Protest is a system written in Prolog for the automatic testing of modules written in C. It acts as a test harness by calling the module through the C interface of the underlying Prolog system. The paper deals with particular features of the Protest system as well as with general considerations on testing techniques: both the input generation and the test oracle problem are addressed, and the authors discuss several strategies to make adequate choices.
Protest includes a tool for specifying the interface syntax of the module to be tested. Automatic syntax checking is performed on the test cases to exclude failures caused by errors in the testing environment.
In addition to user-defined sets of test cases (input plus correct output), the authors suggest writing an oracle in Prolog, that is, an executable specification of the module. For a given input, both the C and the Prolog versions of the program are run, and the outputs are compared. Reasonable development times and runtimes of such oracles are reported.
The Protest system is experimental and oriented toward further research. This status is reflected in the size and complexity of the modules to which Protest has been applied; they are typical toy examples. More insight would have been gained by applying the system to at least one real module of medium or large size.

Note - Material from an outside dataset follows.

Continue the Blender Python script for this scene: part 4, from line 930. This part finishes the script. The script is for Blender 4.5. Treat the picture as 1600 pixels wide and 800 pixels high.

The idea of using Prolog as a test environment for modules written in imperative languages is appealing; compared to C, Prolog’s expressiveness is high enough for it to be considered a specification language. On the practical side, the approach is easy and quick to use.
The paper is easy to read and of reasonable length. Basic knowledge about testing or Prolog is helpful but not strictly necessary. The discussion of related work and the references are satisfactory.